The design pressure on any external surface is (external pressure minus internal pressure). I've said it that way instead of (Cp,e minus Cp,i) since there are other factors that apply to external pressure but not to internal pressure: Ka, Kl & Kp.
Whether an opening is big enough to cause the 'full' internal pressure tabulated in the standard depends on its size in relation to the enclosed space. The 'no wind' pressure is about 100kPa on both sides of a surface (ie standard atmospheric pressure; resultant is zero since the same pressure acts on both sides).
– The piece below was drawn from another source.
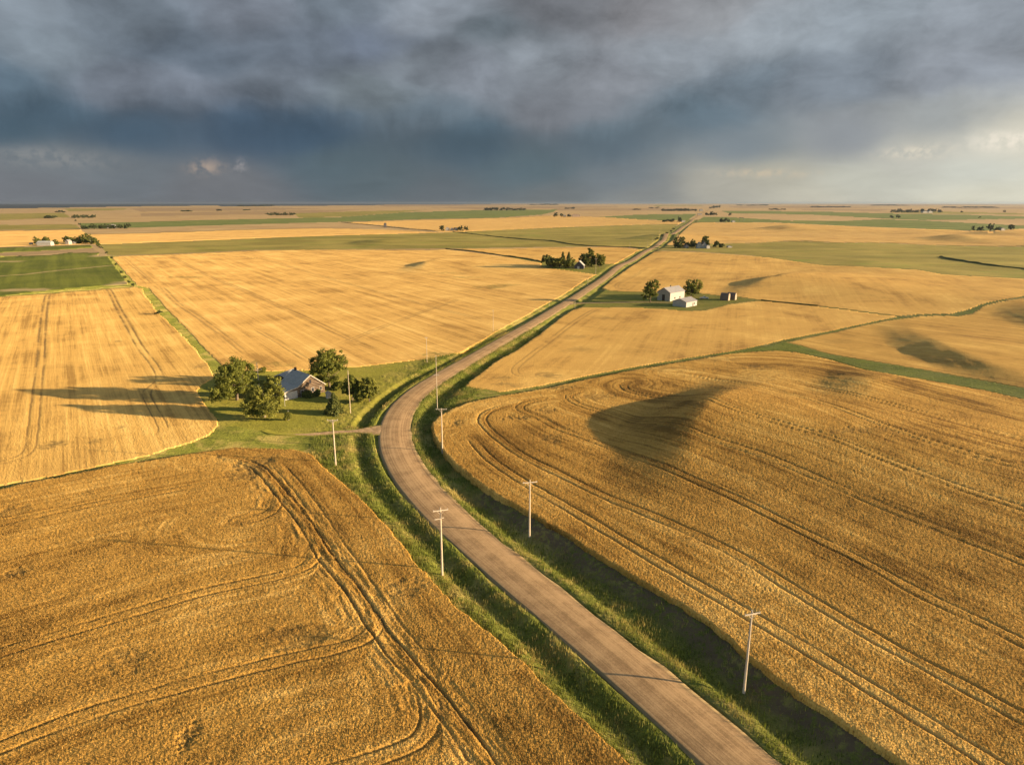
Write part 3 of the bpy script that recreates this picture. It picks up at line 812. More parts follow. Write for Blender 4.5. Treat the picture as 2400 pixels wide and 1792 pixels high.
# centre line of the road from its two edges
d_, _, _ = None, None, None
cl = []
hw = []
for p in RL[::2]:
    dd_ = np.hypot(RR[:, 0] - p[0], RR[:, 1] - p[1]); q = RR[dd_.argmin()]
    cl.append((p + q) / 2); hw.append(dd_.min() / 2)
cl = np.array(cl); hw = np.array(hw)
def sm1(a, n=9):
    k = np.ones(n) / n
    p_ = np.pad(a, (n // 2, n // 2), mode='edge'); return np.convolve(p_, k, 'valid')
w_ = 9
cl = np.stack([sm1(cl[:, 0], w_), sm1(cl[:, 1], w_)], 1); hw = np.clip(sm1(hw, 31), 3.6, 5.0)
road = lane_mesh('road', cl, hw, M['gravel'], 0.045, 18, 0.20, 0.6, 0.5)
tag(road, kind='structure')
sD = np.concatenate([[0], np.cumsum(np.linalg.norm(np.diff(DRIVE, axis=0), axis=1))])
hD = 1.35 + 3.2 * (1 - sstep(2.0, 9.0, sD)) - .5 * sstep(sD[-1] - 16, sD[-1], sD)
o = lane_mesh('path', DRIVE, hD, M['drive_dirt'], 0.07, 10, 0.03, 0.3, 0.5); tag(o, kind='structure')
o = lane_mesh('path', FARM_DRIVE, 1.7, M['dirt'], 0.07, 6, 0.03, 0.3, 0.5); tag(o, kind='structure')
o = lane_mesh('path', CROSS_TRACK, 2.4, M['dirt'], 0.07, 6, 0.03, 0.3, 0.5); tag(o, kind='structure')
# fan of gravel where the yard drive meets the road
# ------------------------------------------------------------------ tall grass on the verges (uncountable)
def blades(name, x, y, z, hmin, hmax, w, mat, lean=0.35):
    n = len(x)
    a = rng.random(n) * 2 * pi; h = hmin + (hmax - hmin) * rng.random(n) ** 1.5; ww = w * (0.6 + .8 * rng.random(n))
    la = rng.random(n) * 2 * pi; ln = lean * h * rng.random(n)
    V = np.empty((n, 3, 3), np.float32)
    V[:, 0] = np.stack([x - ww * np.cos(a), y - ww * np.sin(a), z - .05], 1)
    V[:, 1] = np.stack([x + ww * np.cos(a), y + ww * np.sin(a), z - .05], 1)
    V[:, 2] = np.stack([x + ln * np.cos(la), y + ln * np.sin(la), z + h], 1)
    me = mesh(name, V.reshape(-1, 3), np.arange(3 * n).reshape(-1, 3), mat)
    attr(me, 'tint', np.repeat(rng.random(n), 3))
    return link(name, me)


def tint_mat(name, a, b, c=None, transl=0.3, patch=None):
    m, t = new_mat(name)
    T = t.attr('tint')
    col = t.mix(T, a, b)
    if c is not None:
        n = t.noise(t.obj(), patch or 0.1, 4, 0.7, 0.6)
        col = t.mix(t.ramp(n, 0.48, 0.62), col, c)
    finish(t, col, 0.75, None, 0.25, 0.5, 0, transl)
    return m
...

To raise the pressure on the internal surface by 1kPa, an extra volume of air has to blow into the room to increase the total mass of air inside the room by 1%. Examples below:
- Room volume is 150 m3 [alternative example: 1000 m3]
- Open window is 0.5 m2 [alternative: 0.05 m2 - one window just left open a crack]
- Wind speed is 60 m/s [alternative: 40 m/s]
- Design wind gust is 3 seconds duration.
- Maximum volume of air through window = 60m/s * 3 seconds * 0.5m2 = 90m3. Easily enough in comparison to 150m3 room volume to achieve the full internal pressure.
- Alternative example: 40m/s * 3 seconds * 0.05m2 = 6m3 compared with 1000m3 volume. Maximum internal pressure increase = 0.6kPa, and probably a lot less since the speed at which the wind blows into the room will slow as the internal room pressure increases.
Edit: This calculation shows the general principle but also assumes that the design wind gust comes out of nowhere. In reality, there will be a sustained wind at a lower speed, then the design gust is a short-term increase to maximum speed. It doesn't take much of an opening to achieve full internal pressure.